* **MATERIAL**:
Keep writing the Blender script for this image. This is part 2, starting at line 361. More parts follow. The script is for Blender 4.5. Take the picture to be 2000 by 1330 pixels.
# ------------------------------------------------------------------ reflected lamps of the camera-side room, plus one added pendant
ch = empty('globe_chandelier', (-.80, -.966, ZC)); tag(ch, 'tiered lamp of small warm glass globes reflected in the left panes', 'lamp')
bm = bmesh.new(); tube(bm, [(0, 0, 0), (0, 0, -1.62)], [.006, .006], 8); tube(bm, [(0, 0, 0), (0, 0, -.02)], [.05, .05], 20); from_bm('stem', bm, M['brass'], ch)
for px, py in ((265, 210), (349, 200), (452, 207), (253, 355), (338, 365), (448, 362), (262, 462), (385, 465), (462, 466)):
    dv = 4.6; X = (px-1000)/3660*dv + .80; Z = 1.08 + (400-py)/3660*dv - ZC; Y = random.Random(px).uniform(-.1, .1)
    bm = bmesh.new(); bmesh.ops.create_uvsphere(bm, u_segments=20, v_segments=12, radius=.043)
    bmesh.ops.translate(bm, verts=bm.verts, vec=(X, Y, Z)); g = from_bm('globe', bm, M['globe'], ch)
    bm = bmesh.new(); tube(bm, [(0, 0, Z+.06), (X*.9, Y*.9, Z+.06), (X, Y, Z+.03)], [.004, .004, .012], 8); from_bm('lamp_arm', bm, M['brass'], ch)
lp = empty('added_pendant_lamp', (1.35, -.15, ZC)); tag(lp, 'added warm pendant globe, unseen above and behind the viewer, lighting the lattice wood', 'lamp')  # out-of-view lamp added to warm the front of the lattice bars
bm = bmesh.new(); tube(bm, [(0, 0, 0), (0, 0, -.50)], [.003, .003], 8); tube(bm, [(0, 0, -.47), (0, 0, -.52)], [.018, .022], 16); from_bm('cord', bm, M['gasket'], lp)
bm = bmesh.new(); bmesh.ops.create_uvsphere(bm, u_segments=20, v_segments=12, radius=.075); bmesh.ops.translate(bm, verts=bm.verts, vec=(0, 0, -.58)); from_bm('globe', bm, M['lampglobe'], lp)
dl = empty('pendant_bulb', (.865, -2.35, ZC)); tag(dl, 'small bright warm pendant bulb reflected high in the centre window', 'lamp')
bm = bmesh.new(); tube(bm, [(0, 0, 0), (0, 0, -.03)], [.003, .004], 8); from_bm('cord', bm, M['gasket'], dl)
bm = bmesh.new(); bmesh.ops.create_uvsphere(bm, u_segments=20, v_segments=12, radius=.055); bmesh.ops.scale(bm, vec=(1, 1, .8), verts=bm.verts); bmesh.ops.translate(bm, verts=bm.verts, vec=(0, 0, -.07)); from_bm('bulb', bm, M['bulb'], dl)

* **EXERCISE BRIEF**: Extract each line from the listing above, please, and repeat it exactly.

* **SOLUTION**:
Keep writing the Blender script for this image. This is part 2, starting at line 361. More parts follow. The script is for Blender 4.5. Take the picture to be 2000 by 1330 pixels.
# ------------------------------------------------------------------ reflected lamps of the camera-side room, plus one added pendant
ch = empty('globe_chandelier', (-.80, -.966, ZC)); tag(ch, 'tiered lamp of small warm glass globes reflected in the left panes', 'lamp')
bm = bmesh.new(); tube(bm, [(0, 0, 0), (0, 0, -1.62)], [.006, .006], 8); tube(bm, [(0, 0, 0), (0, 0, -.02)], [.05, .05], 20); from_bm('stem', bm, M['brass'], ch)
for px, py in ((265, 210), (349, 200), (452, 207), (253, 355), (338, 365), (448, 362), (262, 462), (385, 465), (462, 466)):
    dv = 4.6; X = (px-1000)/3660*dv + .80; Z = 1.08 + (400-py)/3660*dv - ZC; Y = random.Random(px).uniform(-.1, .1)
    bm = bmesh.new(); bmesh.ops.create_uvsphere(bm, u_segments=20, v_segments=12, radius=.043)
    bmesh.ops.translate(bm, verts=bm.verts, vec=(X, Y, Z)); g = from_bm('globe', bm, M['globe'], ch)
    bm = bmesh.new(); tube(bm, [(0, 0, Z+.06), (X*.9, Y*.9, Z+.06), (X, Y, Z+.03)], [.004, .004, .012], 8); from_bm('lamp_arm', bm, M['brass'], ch)
lp = empty('added_pendant_lamp', (1.35, -.15, ZC)); tag(lp, 'added warm pendant globe, unseen above and behind the viewer, lighting the lattice wood', 'lamp')  # out-of-view lamp added to warm the front of the lattice bars
bm = bmesh.new(); tube(bm, [(0, 0, 0), (0, 0, -.50)], [.003, .003], 8); tube(bm, [(0, 0, -.47), (0, 0, -.52)], [.018, .022], 16); from_bm('cord', bm, M['gasket'], lp)
bm = bmesh.new(); bmesh.ops.create_uvsphere(bm, u_segments=20, v_segments=12, radius=.075); bmesh.ops.translate(bm, verts=bm.verts, vec=(0, 0, -.58)); from_bm('globe', bm, M['lampglobe'], lp)
dl = empty('pendant_bulb', (.865, -2.35, ZC)); tag(dl, 'small bright warm pendant bulb reflected high in the centre window', 'lamp')
bm = bmesh.new(); tube(bm, [(0, 0, 0), (0, 0, -.03)], [.003, .004], 8); from_bm('cord', bm, M['gasket'], dl)
bm = bmesh.new(); bmesh.ops.create_uvsphere(bm, u_segments=20, v_segments=12, radius=.055); bmesh.ops.scale(bm, vec=(1, 1, .8), verts=bm.verts); bmesh.ops.translate(bm, verts=bm.verts, vec=(0, 0, -.07)); from_bm('bulb', bm, M['bulb'], dl)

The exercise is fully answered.